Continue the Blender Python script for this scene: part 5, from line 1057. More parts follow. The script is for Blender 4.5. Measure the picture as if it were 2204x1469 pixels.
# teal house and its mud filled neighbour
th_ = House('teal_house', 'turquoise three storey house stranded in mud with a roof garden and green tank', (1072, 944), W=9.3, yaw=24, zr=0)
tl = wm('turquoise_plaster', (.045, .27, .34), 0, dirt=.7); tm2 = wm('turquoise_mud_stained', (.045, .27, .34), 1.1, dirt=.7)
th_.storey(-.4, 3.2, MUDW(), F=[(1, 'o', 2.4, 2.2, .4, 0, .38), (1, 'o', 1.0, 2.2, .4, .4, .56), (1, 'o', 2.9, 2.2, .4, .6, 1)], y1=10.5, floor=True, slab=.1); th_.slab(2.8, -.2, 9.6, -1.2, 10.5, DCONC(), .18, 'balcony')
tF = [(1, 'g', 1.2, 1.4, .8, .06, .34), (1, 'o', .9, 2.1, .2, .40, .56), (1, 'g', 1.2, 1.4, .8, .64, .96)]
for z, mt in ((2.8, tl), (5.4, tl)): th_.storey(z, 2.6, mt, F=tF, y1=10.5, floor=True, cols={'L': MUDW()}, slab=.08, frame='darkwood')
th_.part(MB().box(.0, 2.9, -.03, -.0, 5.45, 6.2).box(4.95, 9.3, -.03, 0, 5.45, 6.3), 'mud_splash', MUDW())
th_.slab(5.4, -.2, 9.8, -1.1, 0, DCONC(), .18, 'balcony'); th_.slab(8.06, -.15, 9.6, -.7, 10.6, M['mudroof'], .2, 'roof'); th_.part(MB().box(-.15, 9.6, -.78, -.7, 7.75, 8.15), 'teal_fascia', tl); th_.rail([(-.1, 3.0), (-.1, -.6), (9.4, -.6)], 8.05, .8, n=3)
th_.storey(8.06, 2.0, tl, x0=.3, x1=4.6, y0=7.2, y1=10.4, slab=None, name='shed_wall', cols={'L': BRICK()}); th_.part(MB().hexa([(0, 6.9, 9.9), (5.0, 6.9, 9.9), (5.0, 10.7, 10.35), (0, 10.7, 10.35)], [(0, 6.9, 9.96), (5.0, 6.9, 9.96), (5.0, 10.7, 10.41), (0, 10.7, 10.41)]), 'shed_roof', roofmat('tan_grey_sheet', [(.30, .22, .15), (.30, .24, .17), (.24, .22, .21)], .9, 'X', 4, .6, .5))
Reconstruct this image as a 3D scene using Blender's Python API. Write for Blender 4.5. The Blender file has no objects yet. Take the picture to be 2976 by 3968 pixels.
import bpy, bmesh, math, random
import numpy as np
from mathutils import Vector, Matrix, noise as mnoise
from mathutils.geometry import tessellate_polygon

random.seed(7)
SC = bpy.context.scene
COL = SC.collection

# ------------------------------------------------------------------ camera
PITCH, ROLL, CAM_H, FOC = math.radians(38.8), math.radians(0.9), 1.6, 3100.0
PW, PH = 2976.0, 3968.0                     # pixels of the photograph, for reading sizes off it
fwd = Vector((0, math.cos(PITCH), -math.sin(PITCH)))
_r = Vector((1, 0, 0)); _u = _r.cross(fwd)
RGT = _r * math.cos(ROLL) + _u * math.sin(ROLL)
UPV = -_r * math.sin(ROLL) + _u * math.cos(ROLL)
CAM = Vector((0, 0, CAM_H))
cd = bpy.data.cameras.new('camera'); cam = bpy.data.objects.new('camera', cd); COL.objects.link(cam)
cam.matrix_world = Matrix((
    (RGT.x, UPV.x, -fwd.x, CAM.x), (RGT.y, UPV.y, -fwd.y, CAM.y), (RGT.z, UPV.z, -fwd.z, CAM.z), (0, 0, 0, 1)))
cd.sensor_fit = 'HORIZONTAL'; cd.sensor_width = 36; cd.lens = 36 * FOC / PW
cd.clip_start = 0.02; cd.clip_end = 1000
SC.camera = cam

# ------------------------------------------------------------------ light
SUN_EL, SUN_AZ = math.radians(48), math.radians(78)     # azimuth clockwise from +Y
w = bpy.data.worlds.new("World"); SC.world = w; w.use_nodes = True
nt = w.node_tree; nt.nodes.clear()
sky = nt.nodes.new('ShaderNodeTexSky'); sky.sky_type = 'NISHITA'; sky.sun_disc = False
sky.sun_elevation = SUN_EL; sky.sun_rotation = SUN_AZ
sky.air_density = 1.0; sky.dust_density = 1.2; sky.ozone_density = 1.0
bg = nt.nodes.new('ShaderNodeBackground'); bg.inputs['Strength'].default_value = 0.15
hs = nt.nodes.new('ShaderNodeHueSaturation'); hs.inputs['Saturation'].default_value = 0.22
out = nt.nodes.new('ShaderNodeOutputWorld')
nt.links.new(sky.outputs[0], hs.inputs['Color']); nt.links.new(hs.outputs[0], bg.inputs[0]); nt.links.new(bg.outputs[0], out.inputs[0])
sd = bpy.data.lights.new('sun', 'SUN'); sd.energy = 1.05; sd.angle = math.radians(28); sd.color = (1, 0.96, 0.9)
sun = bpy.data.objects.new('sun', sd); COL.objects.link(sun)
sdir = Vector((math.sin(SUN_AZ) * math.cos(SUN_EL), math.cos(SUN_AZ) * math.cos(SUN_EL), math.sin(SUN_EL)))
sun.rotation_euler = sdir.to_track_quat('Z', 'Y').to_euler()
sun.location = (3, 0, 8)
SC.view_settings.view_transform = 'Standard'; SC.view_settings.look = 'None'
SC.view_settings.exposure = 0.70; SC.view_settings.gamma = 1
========
TASK
Every entry should be output exactly as written, please.

CORRECT RESPONSE
Continue the Blender Python script for this scene: part 5, from line 1057. More parts follow. The script is for Blender 4.5. Measure the picture as if it were 2204x1469 pixels.
# teal house and its mud filled neighbour
th_ = House('teal_house', 'turquoise three storey house stranded in mud with a roof garden and green tank', (1072, 944), W=9.3, yaw=24, zr=0)
tl = wm('turquoise_plaster', (.045, .27, .34), 0, dirt=.7); tm2 = wm('turquoise_mud_stained', (.045, .27, .34), 1.1, dirt=.7)
th_.storey(-.4, 3.2, MUDW(), F=[(1, 'o', 2.4, 2.2, .4, 0, .38), (1, 'o', 1.0, 2.2, .4, .4, .56), (1, 'o', 2.9, 2.2, .4, .6, 1)], y1=10.5, floor=True, slab=.1); th_.slab(2.8, -.2, 9.6, -1.2, 10.5, DCONC(), .18, 'balcony')
tF = [(1, 'g', 1.2, 1.4, .8, .06, .34), (1, 'o', .9, 2.1, .2, .40, .56), (1, 'g', 1.2, 1.4, .8, .64, .96)]
for z, mt in ((2.8, tl), (5.4, tl)): th_.storey(z, 2.6, mt, F=tF, y1=10.5, floor=True, cols={'L': MUDW()}, slab=.08, frame='darkwood')
th_.part(MB().box(.0, 2.9, -.03, -.0, 5.45, 6.2).box(4.95, 9.3, -.03, 0, 5.45, 6.3), 'mud_splash', MUDW())
th_.slab(5.4, -.2, 9.8, -1.1, 0, DCONC(), .18, 'balcony'); th_.slab(8.06, -.15, 9.6, -.7, 10.6, M['mudroof'], .2, 'roof'); th_.part(MB().box(-.15, 9.6, -.78, -.7, 7.75, 8.15), 'teal_fascia', tl); th_.rail([(-.1, 3.0), (-.1, -.6), (9.4, -.6)], 8.05, .8, n=3)
th_.storey(8.06, 2.0, tl, x0=.3, x1=4.6, y0=7.2, y1=10.4, slab=None, name='shed_wall', cols={'L': BRICK()}); th_.part(MB().hexa([(0, 6.9, 9.9), (5.0, 6.9, 9.9), (5.0, 10.7, 10.35), (0, 10.7, 10.35)], [(0, 6.9, 9.96), (5.0, 6.9, 9.96), (5.0, 10.7, 10.41), (0, 10.7, 10.41)]), 'shed_roof', roofmat('tan_grey_sheet', [(.30, .22, .15), (.30, .24, .17), (.24, .22, .21)], .9, 'X', 4, .6, .5))
Reconstruct this image as a 3D scene using Blender's Python API. Write for Blender 4.5. The Blender file has no objects yet. Take the picture to be 2976 by 3968 pixels.
import bpy, bmesh, math, random
import numpy as np
from mathutils import Vector, Matrix, noise as mnoise
from mathutils.geometry import tessellate_polygon

random.seed(7)
SC = bpy.context.scene
COL = SC.collection

# ------------------------------------------------------------------ camera
PITCH, ROLL, CAM_H, FOC = math.radians(38.8), math.radians(0.9), 1.6, 3100.0
PW, PH = 2976.0, 3968.0                     # pixels of the photograph, for reading sizes off it
fwd = Vector((0, math.cos(PITCH), -math.sin(PITCH)))
_r = Vector((1, 0, 0)); _u = _r.cross(fwd)
RGT = _r * math.cos(ROLL) + _u * math.sin(ROLL)
UPV = -_r * math.sin(ROLL) + _u * math.cos(ROLL)
CAM = Vector((0, 0, CAM_H))
cd = bpy.data.cameras.new('camera'); cam = bpy.data.objects.new('camera', cd); COL.objects.link(cam)
cam.matrix_world = Matrix((
    (RGT.x, UPV.x, -fwd.x, CAM.x), (RGT.y, UPV.y, -fwd.y, CAM.y), (RGT.z, UPV.z, -fwd.z, CAM.z), (0, 0, 0, 1)))
cd.sensor_fit = 'HORIZONTAL'; cd.sensor_width = 36; cd.lens = 36 * FOC / PW
cd.clip_start = 0.02; cd.clip_end = 1000
SC.camera = cam

# ------------------------------------------------------------------ light
SUN_EL, SUN_AZ = math.radians(48), math.radians(78)     # azimuth clockwise from +Y
w = bpy.data.worlds.new("World"); SC.world = w; w.use_nodes = True
nt = w.node_tree; nt.nodes.clear()
sky = nt.nodes.new('ShaderNodeTexSky'); sky.sky_type = 'NISHITA'; sky.sun_disc = False
sky.sun_elevation = SUN_EL; sky.sun_rotation = SUN_AZ
sky.air_density = 1.0; sky.dust_density = 1.2; sky.ozone_density = 1.0
bg = nt.nodes.new('ShaderNodeBackground'); bg.inputs['Strength'].default_value = 0.15
hs = nt.nodes.new('ShaderNodeHueSaturation'); hs.inputs['Saturation'].default_value = 0.22
out = nt.nodes.new('ShaderNodeOutputWorld')
nt.links.new(sky.outputs[0], hs.inputs['Color']); nt.links.new(hs.outputs[0], bg.inputs[0]); nt.links.new(bg.outputs[0], out.inputs[0])
sd = bpy.data.lights.new('sun', 'SUN'); sd.energy = 1.05; sd.angle = math.radians(28); sd.color = (1, 0.96, 0.9)
sun = bpy.data.objects.new('sun', sd); COL.objects.link(sun)
sdir = Vector((math.sin(SUN_AZ) * math.cos(SUN_EL), math.cos(SUN_AZ) * math.cos(SUN_EL), math.sin(SUN_EL)))
sun.rotation_euler = sdir.to_track_quat('Z', 'Y').to_euler()
sun.location = (3, 0, 8)
SC.view_settings.view_transform = 'Standard'; SC.view_settings.look = 'None'
SC.view_settings.exposure = 0.70; SC.view_settings.gamma = 1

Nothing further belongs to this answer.